DATA BLOCK:
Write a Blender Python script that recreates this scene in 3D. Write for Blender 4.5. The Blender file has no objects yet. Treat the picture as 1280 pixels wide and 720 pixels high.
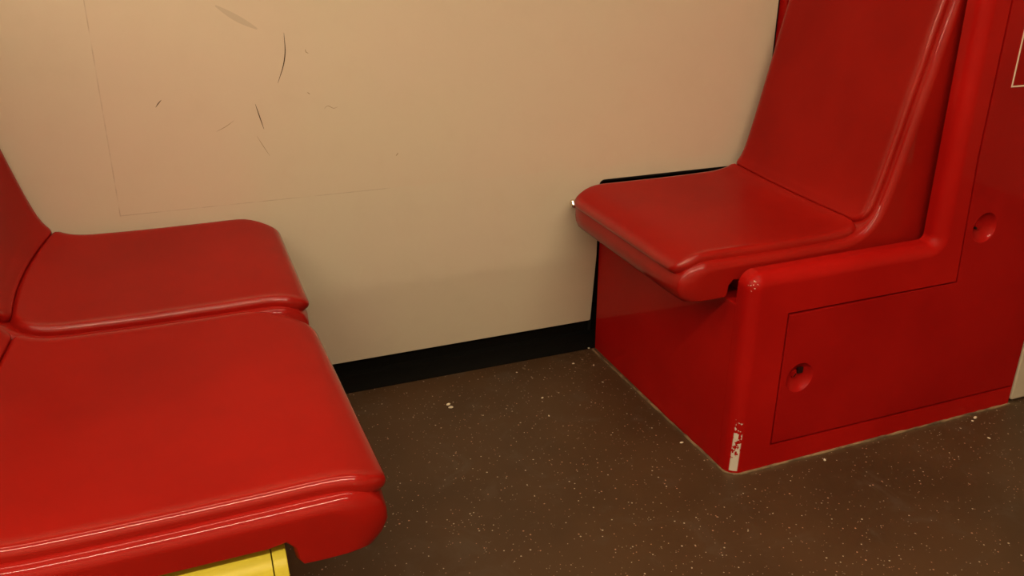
import bpy, bmesh, math, random
from mathutils import Vector, Matrix, noise
random.seed(7)
S = bpy.context.scene
COL = S.collection
# ------------------------------------------------------------------ camera, light, exposure
cd = bpy.data.cameras.new('camera'); cam = bpy.data.objects.new('camera', cd); COL.objects.link(cam)
r_ = Vector((0.929786, -0.368099, -0.000714)); u_ = Vector((0.142050, 0.357014, 0.923233)); f_ = Vector((0.339587, 0.858513, -0.384235))
M = Matrix((r_, u_, -f_)).transposed().to_4x4(); M.translation = Vector((0, -1.5619, 0.8833))
cam.matrix_world = M
cd.sensor_width = 36.0; cd.lens = 36.0 * 1037.6 / 1280.0; cd.clip_start = 0.02
S.camera = cam
w = bpy.data.worlds.new('world'); S.world = w; w.use_nodes = True
w.node_tree.nodes['Background'].inputs[0].default_value = (0.9, 0.6, 0.38, 1)
w.node_tree.nodes['Background'].inputs[1].default_value = 0.02
S.view_settings.view_transform = 'Standard'; S.view_settings.look = 'None'
S.view_settings.gamma = 1.0; S.view_settings.exposure = 0.0; S.view_settings.use_curve_mapping = False
LIGHT_COLOUR = (1.0, 0.82, 0.58)
TUBES = [(-.85, 1.98, 8.5, 'long ceiling lamp nearer the beige side wall'), (-1.95, 1.98, 65.0, 'long ceiling lamp on the far side of the aisle')]      # y, z of the ceiling lamps
TUBE_X = (-3.2, 1.25)


# ------------------------------------------------------------------ helpers
def link(name, bm, mat, parent=None, smooth=True, angle=35):
    me = bpy.data.meshes.new(name)
    bmesh.ops.recalc_face_normals(bm, faces=bm.faces[:])
    bm.to_mesh(me); bm.free()
    for p in me.polygons: p.use_smooth = smooth
    if smooth:
        try: me.set_sharp_from_angle(angle=math.radians(angle))
        except Exception: pass
    o = bpy.data.objects.new(name, me); COL.objects.link(o)
    if mat: me.materials.append(mat)
    if parent: o.parent = parent
    if smooth and len(me.polygons) > 20 and 'pad' not in name: modify(o, 'WEIGHTED_NORMAL', keep_sharp=True, weight=60)
    return o

def tag(o, label=None, cat=None, group=None, kind=None):
    if label: o['label'] = label
    if cat: o['category'] = cat
    if group: o['group'] = group
    if kind: o['kind'] = kind
    return o

def empty(name, loc=(0, 0, 0)):
    o = bpy.data.objects.new(name, None); COL.objects.link(o); o.location = loc; o.empty_display_size = .05
    return o

def box(bm, x0, x1, y0, y1, z0, z1, bev=0.0, seg=2):
    r = bmesh.ops.create_cube(bm, size=1.0); vs = r['verts']
    for v in vs:
        v.co = Vector((x0 if v.co.x < 0 else x1, y0 if v.co.y < 0 else y1, z0 if v.co.z < 0 else z1))
    if bev > 0:
        es = list({e for v in vs for e in v.link_edges})
        bmesh.ops.bevel(bm, geom=es, offset=bev, segments=seg, affect='EDGES', profile=.5)

def modify(o, kind, **kw):
    """apply a modifier by reading the evaluated mesh back"""
    m = o.modifiers.new('m', kind)
    for k, v in kw.items(): setattr(m, k, v)
    dg = bpy.context.evaluated_depsgraph_get(); dg.update()
    me = bpy.data.meshes.new_from_object(o.evaluated_get(dg))
    o.modifiers.clear(); old = o.data; o.data = me; bpy.data.meshes.remove(old)

def cut(o, bm):
    me = bpy.data.meshes.new('cutter'); bmesh.ops.recalc_face_normals(bm, faces=bm.faces[:]); bm.to_mesh(me); bm.free()
    c = bpy.data.objects.new('cutter', me); COL.objects.link(c)
    bpy.context.view_layer.update()
    modify(o, 'BOOLEAN', operation='DIFFERENCE', object=c, solver='EXACT')
    bpy.data.objects.remove(c); bpy.data.meshes.remove(me)

def finish(o, angle=35):
    if 'custom_normal' in o.data.attributes: o.data.attributes.remove(o.data.attributes['custom_normal'])
    for p in o.data.polygons: p.use_smooth = True
    o.data.set_sharp_from_angle(angle=math.radians(angle))
    modify(o, 'WEIGHTED_NORMAL', keep_sharp=True, weight=60)

def prism_xz(bm, poly, y0, y1):
    a = [bm.verts.new((x, y0, z)) for x, z in poly]; b = [bm.verts.new((x, y1, z)) for x, z in poly]
    n = len(poly)
    for i in range(n): bm.faces.new((a[i], a[(i+1) % n], b[(i+1) % n], b[i]))
    bm.faces.new(a); bm.faces.new(b[::-1])

def catmull(pts, n, closed=False):
    """Catmull-Rom then even resample to n points"""
    P = [Vector(p) for p in pts]; out = []
    m = len(P)
    rng = range(m if closed else m-1)
    g = (lambda i: P[i % m]) if closed else (lambda i: P[max(0, min(m-1, i))] if 0 <= i < m else (2*P[0]-P[1] if i < 0 else 2*P[-1]-P[-2]))
    for i in rng:
        p0, p1, p2, p3 = g(i-1), g(i), g(i+1), g(i+2)
        for k in range(60):
            t = k/60
            out.append(.5*((2*p1)+(p2-p0)*t+(2*p0-5*p1+4*p2-p3)*t*t+(3*p1-p0-3*p2+p3)*t**3))
    out.append(P[0] if closed else P[-1])
    L = [0]
    for a, b in zip(out, out[1:]): L.append(L[-1]+(b-a).length)
    res = []; j = 0; N = n if closed else n-1
    for k in range(n):
        s = L[-1]*k/N
        while j < len(L)-2 and L[j+1] < s: j += 1
        t = (s-L[j])/max(1e-9, L[j+1]-L[j]); res.append(out[j].lerp(out[j+1], min(1, max(0, t))))
    return res, L[-1]

def round_poly(pts, radii, seg=6):
    """polygon with arcs at its corners"""
    out = []; n = len(pts)
    for i in range(n):
        p = Vector(pts[i]); r = radii[i] if isinstance(radii, (list, tuple)) else radii
        if r <= 0: out.append(p); continue
        a = (Vector(pts[i-1])-p); b = (Vector(pts[(i+1) % n])-p)
        la, lb = a.length, b.length; a.normalize(); b.normalize()
        th = math.acos(max(-1, min(1, a.dot(b)))); d = r/math.tan(th/2); d = min(d, .49*la, .49*lb); r = d*math.tan(th/2)
        c = p+(a+b).normalized()*(r/math.sin(th/2)); s = p+a*d-c; e = p+b*d-c
        ang = math.atan2(s.x*e.y-s.y*e.x, s.dot(e))
        for k in range(seg+1):
            q = ang*k/seg; out.append(c+Vector((s.x*math.cos(q)-s.y*math.sin(q), s.x*math.sin(q)+s.y*math.cos(q))))
    return out

def tube(bm, path, r, seg=10, cap=True):
    rings = []
    for i, p in enumerate(path):
        p = Vector(p); t = (Vector(path[min(i+1, len(path)-1)])-Vector(path[max(0, i-1)])).normalized()
        up = Vector((0, 0, 1)) if abs(t.z) < .9 else Vector((1, 0, 0))
        s = t.cross(up).normalized(); q = s.cross(t)
        rr = r[i] if isinstance(r, (list, tuple)) else r
        rings.append([bm.verts.new(p+s*rr*math.cos(2*math.pi*k/seg)+q*rr*math.sin(2*math.pi*k/seg)) for k in range(seg)])
    for a, b in zip(rings, rings[1:]):
        for k in range(seg): bm.faces.new((a[k], a[(k+1) % seg], b[(k+1) % seg], b[k]))
    if cap: bm.faces.new(rings[0][::-1]); bm.faces.new(rings[-1])


# ------------------------------------------------------------------ materials
def mat(name, base, rough=.4, spec=.5, coat=0.0, metal=0.0):
    m = bpy.data.materials.new(name); m.use_nodes = True
    b = m.node_tree.nodes['Principled BSDF']
    b.inputs['Base Color'].default_value = (*base, 1); b.inputs['Roughness'].default_value = rough
    b.inputs['Specular IOR Level'].default_value = spec; b.inputs['Metallic'].default_value = metal
    b.inputs['Coat Weight'].default_value = coat; b.inputs['Coat Roughness'].default_value = .05
    return m, m.node_tree, b

class G:
    """tiny node builder"""
    def __init__(s, nt): s.nt = nt
    def n(s, t, **kw):
        nd = s.nt.nodes.new(t)
        for k, v in kw.items(): setattr(nd, k, v)
        return nd
    def put(s, sock, v):
        if isinstance(v, bpy.types.NodeSocket): s.nt.links.new(v, sock)
        else: sock.default_value = v
    def math(s, op, a, b=None, c=None, clamp=False):
        nd = s.n('ShaderNodeMath', operation=op, use_clamp=clamp); s.put(nd.inputs[0], a)
        if b is not None: s.put(nd.inputs[1], b)
        if c is not None: s.put(nd.inputs[2], c)
        return nd.outputs[0]
    def mix(s, f, a, b):
        nd = s.n('ShaderNodeMix', data_type='RGBA'); s.put(nd.inputs['Factor'], f)
        for k, v in ((6, a), (7, b)): s.put(nd.inputs[k], v if isinstance(v, bpy.types.NodeSocket) else (*v, 1))
        return nd.outputs[2]
    def noise(s, co, scale, detail=3, rough=.5, dist=0):
        nd = s.n('ShaderNodeTexNoise'); s.put(nd.inputs['Vector'], co); nd.inputs['Scale'].default_value = scale
        nd.inputs['Detail'].default_value = detail; nd.inputs['Roughness'].default_value = rough; nd.inputs['Distortion'].default_value = dist
        return nd.outputs['Fac']
    def ramp(s, f, lo, hi):
        nd = s.n('ShaderNodeMapRange', interpolation_type='SMOOTHSTEP'); s.put(nd.inputs[0], f)
        nd.inputs[1].default_value = lo; nd.inputs[2].default_value = hi
        return nd.outputs[0]
    def bump(s, h, strength, dist=.002):
        nd = s.n('ShaderNodeBump'); s.put(nd.inputs['Height'], h); nd.inputs['Strength'].default_value = strength; nd.inputs['Distance'].default_value = dist
        return nd.outputs[0]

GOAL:
Give again, word for word, every line from the top of the data through the line with "TUBE_X = (-3.2, 1.25)", both ends included, and exclude the pictures.

OUTPUT BELOW:
Write a Blender Python script that recreates this scene in 3D. Write for Blender 4.5. The Blender file has no objects yet. Treat the picture as 1280 pixels wide and 720 pixels high.
import bpy, bmesh, math, random
from mathutils import Vector, Matrix, noise
random.seed(7)
S = bpy.context.scene
COL = S.collection
# ------------------------------------------------------------------ camera, light, exposure
cd = bpy.data.cameras.new('camera'); cam = bpy.data.objects.new('camera', cd); COL.objects.link(cam)
r_ = Vector((0.929786, -0.368099, -0.000714)); u_ = Vector((0.142050, 0.357014, 0.923233)); f_ = Vector((0.339587, 0.858513, -0.384235))
M = Matrix((r_, u_, -f_)).transposed().to_4x4(); M.translation = Vector((0, -1.5619, 0.8833))
cam.matrix_world = M
cd.sensor_width = 36.0; cd.lens = 36.0 * 1037.6 / 1280.0; cd.clip_start = 0.02
S.camera = cam
w = bpy.data.worlds.new('world'); S.world = w; w.use_nodes = True
w.node_tree.nodes['Background'].inputs[0].default_value = (0.9, 0.6, 0.38, 1)
w.node_tree.nodes['Background'].inputs[1].default_value = 0.02
S.view_settings.view_transform = 'Standard'; S.view_settings.look = 'None'
S.view_settings.gamma = 1.0; S.view_settings.exposure = 0.0; S.view_settings.use_curve_mapping = False
LIGHT_COLOUR = (1.0, 0.82, 0.58)
TUBES = [(-.85, 1.98, 8.5, 'long ceiling lamp nearer the beige side wall'), (-1.95, 1.98, 65.0, 'long ceiling lamp on the far side of the aisle')]      # y, z of the ceiling lamps
TUBE_X = (-3.2, 1.25)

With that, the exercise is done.